One year, driving 800 miles with a 3-year-old and a 4-year-old, our family soundtrack was actually a soundtrack. Notably, the soundtrack from “The Lion King” movie. “Hakuna Matata” is a reliable time machine now — when I hear it, I’m on I-95 in a Jeep Cherokee long demolished, the car littered with sippy cups and Goldfish, board books and stuffed animals. I can look behind me and see my son and daughter, blissing out in their car seats with Simba and Pumbaa. (The diaper-changing in rest stops is mercifully harder to drum up.)

Later, when there were more and older kids, we cut our own family CDs for road trips. When my youngest daughter was in her “Rocky” stage (just as I’d had a “Rocky” stage 30 years prior), we decided that every time we’d cross a state line, we’d play the “Rocky” theme. I still can’t pass a state boundary without the opening notes of “Gonna Fly Now” trumpeting in my head.

There were bad times, too. Of course.
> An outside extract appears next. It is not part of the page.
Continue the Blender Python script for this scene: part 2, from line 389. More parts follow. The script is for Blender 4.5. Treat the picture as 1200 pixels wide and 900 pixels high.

But in retrospect, there were important lessons passed on. When they, too, become parents and hit the wide open road with an SUV full of booster seats, they will know to wait a few hours — or preferably a day — before hitting the road on the day before or after Thanksgiving.

Nowadays, I dwell in a liminal space of parenting — waiting for college-tuition payments to end and grandchildren to start. It’s a good place. And I still love traveling with my kids — some of whom are gainfully employed and can buy their own plane tickets. As such, we’ve been able to take some great trips together — most recently, Ecuador and Italy. There is no prouder mother than one whose daughter can ask, “Where are the bathrooms?” for her in another language.

Still, as much as I love flying with my adult and semi-adult children, I’m always looking for a reason to get everyone on the road together. The car is our happy place; contained mayhem on wheels that took us over the river and through the woods to grandmother’s house, to the beach, to the mountains, to family reunions, to funerals, to the 9/11 memorial in New York City, to the monuments in Washington, D.C.

Someday, if I’m really blessed, maybe my home will be the destination of my children’s own family road trips. And when they show up tired, late, full of gas station snacks and singing songs that have been stuck in their heads for too long, I’ll remind them to savor it all. The memories we make today are the warped, french fry-greased frames of nostalgia that we want to rewind back to tomorrow.